[START Dataset excerpt]
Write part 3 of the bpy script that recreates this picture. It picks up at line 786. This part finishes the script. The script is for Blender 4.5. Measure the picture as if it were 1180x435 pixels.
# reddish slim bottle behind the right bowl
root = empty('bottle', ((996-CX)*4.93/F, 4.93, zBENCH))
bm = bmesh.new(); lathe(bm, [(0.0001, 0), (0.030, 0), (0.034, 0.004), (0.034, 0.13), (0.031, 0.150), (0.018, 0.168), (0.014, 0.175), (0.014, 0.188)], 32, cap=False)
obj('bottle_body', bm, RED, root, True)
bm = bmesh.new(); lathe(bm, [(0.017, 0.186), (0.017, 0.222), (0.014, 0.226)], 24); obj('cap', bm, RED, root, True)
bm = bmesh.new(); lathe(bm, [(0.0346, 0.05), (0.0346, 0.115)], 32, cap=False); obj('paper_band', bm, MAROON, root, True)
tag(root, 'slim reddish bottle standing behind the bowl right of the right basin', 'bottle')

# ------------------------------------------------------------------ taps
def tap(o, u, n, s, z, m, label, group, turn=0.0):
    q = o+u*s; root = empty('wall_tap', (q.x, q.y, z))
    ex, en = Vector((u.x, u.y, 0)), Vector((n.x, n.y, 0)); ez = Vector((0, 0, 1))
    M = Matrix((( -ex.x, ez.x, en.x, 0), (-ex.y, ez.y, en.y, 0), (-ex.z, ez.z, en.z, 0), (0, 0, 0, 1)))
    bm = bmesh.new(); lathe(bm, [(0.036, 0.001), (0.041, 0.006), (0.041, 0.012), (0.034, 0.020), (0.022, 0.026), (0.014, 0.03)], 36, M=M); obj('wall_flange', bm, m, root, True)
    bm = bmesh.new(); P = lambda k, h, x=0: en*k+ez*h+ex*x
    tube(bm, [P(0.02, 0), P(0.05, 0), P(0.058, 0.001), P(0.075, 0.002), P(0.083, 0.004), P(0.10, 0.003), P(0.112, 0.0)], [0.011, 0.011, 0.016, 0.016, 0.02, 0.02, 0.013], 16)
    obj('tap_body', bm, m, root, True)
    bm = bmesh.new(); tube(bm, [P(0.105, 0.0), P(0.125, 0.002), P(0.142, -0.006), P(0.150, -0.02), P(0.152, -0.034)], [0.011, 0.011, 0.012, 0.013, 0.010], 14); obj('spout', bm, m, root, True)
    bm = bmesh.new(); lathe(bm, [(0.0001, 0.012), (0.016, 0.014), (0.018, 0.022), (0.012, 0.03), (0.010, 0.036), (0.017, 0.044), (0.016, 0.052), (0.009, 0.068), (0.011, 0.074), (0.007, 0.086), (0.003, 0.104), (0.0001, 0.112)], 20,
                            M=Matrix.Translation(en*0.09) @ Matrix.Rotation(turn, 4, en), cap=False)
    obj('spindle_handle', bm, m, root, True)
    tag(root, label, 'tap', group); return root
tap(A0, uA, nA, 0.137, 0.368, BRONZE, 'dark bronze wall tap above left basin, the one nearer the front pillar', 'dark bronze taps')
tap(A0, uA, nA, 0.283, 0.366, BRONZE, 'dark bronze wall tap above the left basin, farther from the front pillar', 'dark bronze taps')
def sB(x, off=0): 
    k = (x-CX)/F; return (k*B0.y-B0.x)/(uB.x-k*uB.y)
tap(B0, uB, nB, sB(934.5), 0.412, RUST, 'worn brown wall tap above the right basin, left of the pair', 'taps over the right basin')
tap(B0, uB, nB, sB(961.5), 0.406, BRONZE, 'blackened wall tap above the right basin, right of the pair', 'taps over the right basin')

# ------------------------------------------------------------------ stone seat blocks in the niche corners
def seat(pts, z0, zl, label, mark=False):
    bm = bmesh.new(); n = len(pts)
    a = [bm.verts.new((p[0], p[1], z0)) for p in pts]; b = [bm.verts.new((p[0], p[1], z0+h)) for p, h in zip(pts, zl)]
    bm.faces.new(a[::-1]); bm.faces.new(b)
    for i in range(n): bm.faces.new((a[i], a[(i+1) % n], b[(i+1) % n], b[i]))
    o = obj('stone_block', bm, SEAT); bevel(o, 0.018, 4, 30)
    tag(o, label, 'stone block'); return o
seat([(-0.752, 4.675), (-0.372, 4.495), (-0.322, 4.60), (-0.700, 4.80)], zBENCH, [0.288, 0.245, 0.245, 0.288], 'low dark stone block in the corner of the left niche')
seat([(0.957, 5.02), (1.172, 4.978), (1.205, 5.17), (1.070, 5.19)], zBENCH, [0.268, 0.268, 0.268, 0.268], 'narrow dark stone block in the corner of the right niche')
[END Dataset excerpt]
▶ [Task statement]
Reproduce the data in its entirety, matching each character.

▶ [Complete answer]
Write part 3 of the bpy script that recreates this picture. It picks up at line 786. This part finishes the script. The script is for Blender 4.5. Measure the picture as if it were 1180x435 pixels.
# reddish slim bottle behind the right bowl
root = empty('bottle', ((996-CX)*4.93/F, 4.93, zBENCH))
bm = bmesh.new(); lathe(bm, [(0.0001, 0), (0.030, 0), (0.034, 0.004), (0.034, 0.13), (0.031, 0.150), (0.018, 0.168), (0.014, 0.175), (0.014, 0.188)], 32, cap=False)
obj('bottle_body', bm, RED, root, True)
bm = bmesh.new(); lathe(bm, [(0.017, 0.186), (0.017, 0.222), (0.014, 0.226)], 24); obj('cap', bm, RED, root, True)
bm = bmesh.new(); lathe(bm, [(0.0346, 0.05), (0.0346, 0.115)], 32, cap=False); obj('paper_band', bm, MAROON, root, True)
tag(root, 'slim reddish bottle standing behind the bowl right of the right basin', 'bottle')

# ------------------------------------------------------------------ taps
def tap(o, u, n, s, z, m, label, group, turn=0.0):
    q = o+u*s; root = empty('wall_tap', (q.x, q.y, z))
    ex, en = Vector((u.x, u.y, 0)), Vector((n.x, n.y, 0)); ez = Vector((0, 0, 1))
    M = Matrix((( -ex.x, ez.x, en.x, 0), (-ex.y, ez.y, en.y, 0), (-ex.z, ez.z, en.z, 0), (0, 0, 0, 1)))
    bm = bmesh.new(); lathe(bm, [(0.036, 0.001), (0.041, 0.006), (0.041, 0.012), (0.034, 0.020), (0.022, 0.026), (0.014, 0.03)], 36, M=M); obj('wall_flange', bm, m, root, True)
    bm = bmesh.new(); P = lambda k, h, x=0: en*k+ez*h+ex*x
    tube(bm, [P(0.02, 0), P(0.05, 0), P(0.058, 0.001), P(0.075, 0.002), P(0.083, 0.004), P(0.10, 0.003), P(0.112, 0.0)], [0.011, 0.011, 0.016, 0.016, 0.02, 0.02, 0.013], 16)
    obj('tap_body', bm, m, root, True)
    bm = bmesh.new(); tube(bm, [P(0.105, 0.0), P(0.125, 0.002), P(0.142, -0.006), P(0.150, -0.02), P(0.152, -0.034)], [0.011, 0.011, 0.012, 0.013, 0.010], 14); obj('spout', bm, m, root, True)
    bm = bmesh.new(); lathe(bm, [(0.0001, 0.012), (0.016, 0.014), (0.018, 0.022), (0.012, 0.03), (0.010, 0.036), (0.017, 0.044), (0.016, 0.052), (0.009, 0.068), (0.011, 0.074), (0.007, 0.086), (0.003, 0.104), (0.0001, 0.112)], 20,
                            M=Matrix.Translation(en*0.09) @ Matrix.Rotation(turn, 4, en), cap=False)
    obj('spindle_handle', bm, m, root, True)
    tag(root, label, 'tap', group); return root
tap(A0, uA, nA, 0.137, 0.368, BRONZE, 'dark bronze wall tap above left basin, the one nearer the front pillar', 'dark bronze taps')
tap(A0, uA, nA, 0.283, 0.366, BRONZE, 'dark bronze wall tap above the left basin, farther from the front pillar', 'dark bronze taps')
def sB(x, off=0): 
    k = (x-CX)/F; return (k*B0.y-B0.x)/(uB.x-k*uB.y)
tap(B0, uB, nB, sB(934.5), 0.412, RUST, 'worn brown wall tap above the right basin, left of the pair', 'taps over the right basin')
tap(B0, uB, nB, sB(961.5), 0.406, BRONZE, 'blackened wall tap above the right basin, right of the pair', 'taps over the right basin')

# ------------------------------------------------------------------ stone seat blocks in the niche corners
def seat(pts, z0, zl, label, mark=False):
    bm = bmesh.new(); n = len(pts)
    a = [bm.verts.new((p[0], p[1], z0)) for p in pts]; b = [bm.verts.new((p[0], p[1], z0+h)) for p, h in zip(pts, zl)]
    bm.faces.new(a[::-1]); bm.faces.new(b)
    for i in range(n): bm.faces.new((a[i], a[(i+1) % n], b[(i+1) % n], b[i]))
    o = obj('stone_block', bm, SEAT); bevel(o, 0.018, 4, 30)
    tag(o, label, 'stone block'); return o
seat([(-0.752, 4.675), (-0.372, 4.495), (-0.322, 4.60), (-0.700, 4.80)], zBENCH, [0.288, 0.245, 0.245, 0.288], 'low dark stone block in the corner of the left niche')
seat([(0.957, 5.02), (1.172, 4.978), (1.205, 5.17), (1.070, 5.19)], zBENCH, [0.268, 0.268, 0.268, 0.268], 'narrow dark stone block in the corner of the right niche')